Alguns operadores do mercado atribuíram a relativa calma ao fato de que o real está se tornando, de forma crescente, uma moeda atrelada ao petróleo – ou seja, quando preço sobe, o país ganha mais nas suas crescentes exportações do produto.
Ribeiro pondera, porém, que nem sempre a moeda brasileira responde com valorização a uma alta de preços de commodities. “Se o preço do petróleo sobe sem o aumento da aversão ao risco, por ajuste de oferta e de demanda, a moeda tende a se valorizar”, diz. “Mas, se acontece num cenário de aversão a risco, esse canal sobre a moeda tipicamente é mais intenso do que o canal das commodities.”
Um operador pondera que a aversão ao risco, num primeiro momento, pode ajudar mais do que atrapalhar. Nessas situações, investidores procuram aumentar a sua exposição em títulos americanos. Será preciso ver como vão se comportar os Treasuries de 10 anos – um dos principais focos de pressão no mercado desde o começo de agosto – na reabertura do mercado após o feriado de “Columbus Day” nos EUA.
Os juros futuros no Brasil caíram, e na teoria isso não deveria ter ocorrido. Em um ambiente de aversão a risco, o efeito negativo do aumento de prêmio para aplicar no Brasil deve prevalecer sobre um eventual efeito positivo da queda dos juros das Treasuries. Mas o Brasil, afirma um operador, pode estar mais protegido porque os seus juros estão muito altos, já que nas últimas semanas o mercado retirou da curva parte da precificação de baixas da Selic.
A postura mais austera do BC brasileiro, que tem alertado para o risco de o agravamento da situação internacional limitar as baixas da Selic, pode também ter ajudado a conter os impactos negativos. Enquanto isso, os mercados estão reduzindo as chances de uma alta de 0,25 ponto percentual nos juros americanos na reunião do Federal Reserve (Fed) de novembro. A leitura geral é que os Estados Unidos não iriam apertar ainda mais a política monetária em meio a uma nova guerra.

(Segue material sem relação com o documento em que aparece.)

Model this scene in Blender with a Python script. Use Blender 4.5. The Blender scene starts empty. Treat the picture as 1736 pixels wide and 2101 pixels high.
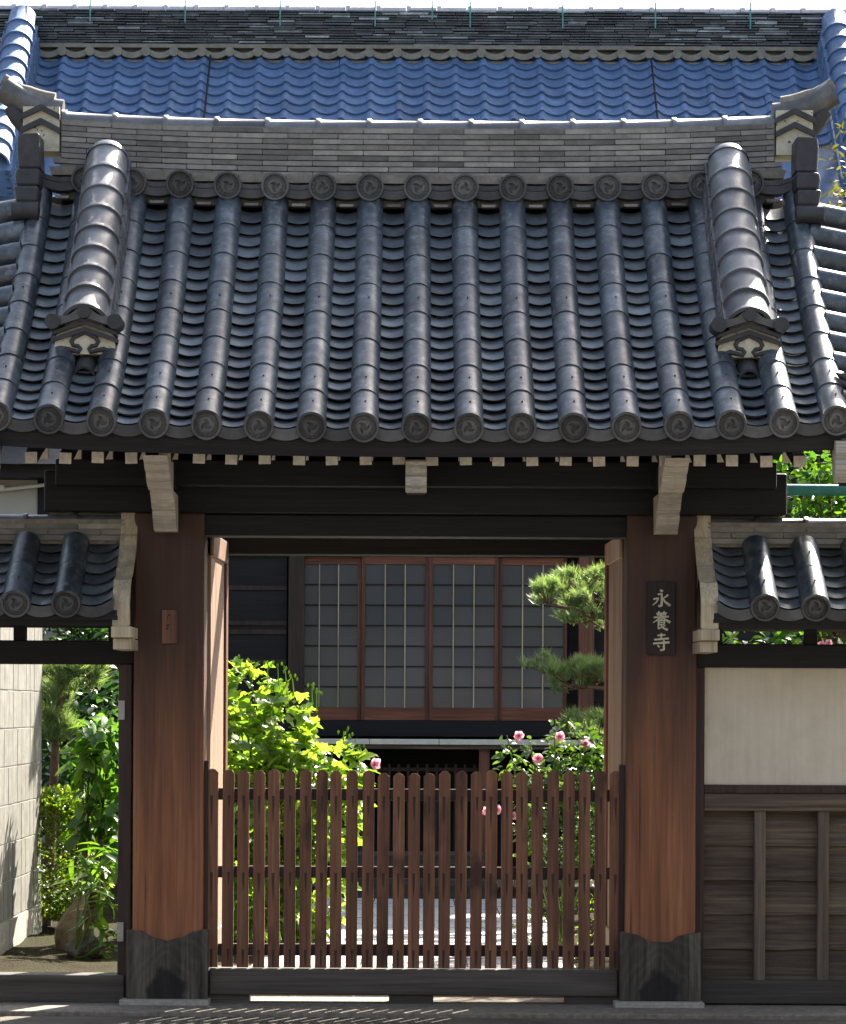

Essas são, porém, as primeiras reações do mercado. Em termos práticos, afirma um ex-diretor do Banco Central, será preciso acompanhar a evolução da cotação dos preços do petróleo e da taxa de câmbio, de um lado, e das bolsas, do outro, para entender melhor os impactos em termos de inflação e atividade.
Num mundo puramente ideal, os BCs – inclusive o do Brasil – deveriam acomodar esse choque. Ou seja, permitir que a inflação fique temporariamente mais alta, combatendo apenas os chamados efeitos secundários, ou a contaminação de outros preços.
Porém, para agir com toda essa flexibilidade, depende da credibilidade de cada BC. O espaço não é tão restrito quanto era quando estourou a guerra da Ucrânia, no ano passado. Naquele momento, a inflação caminhava na casa dos dois dígitos. Ajuda o fato de que os BCs já subiram bastante os juros. Mas a margem de manobra não é tão grande porque a luta contra a inflação muito alta não está completa e deverá levar alguns anos.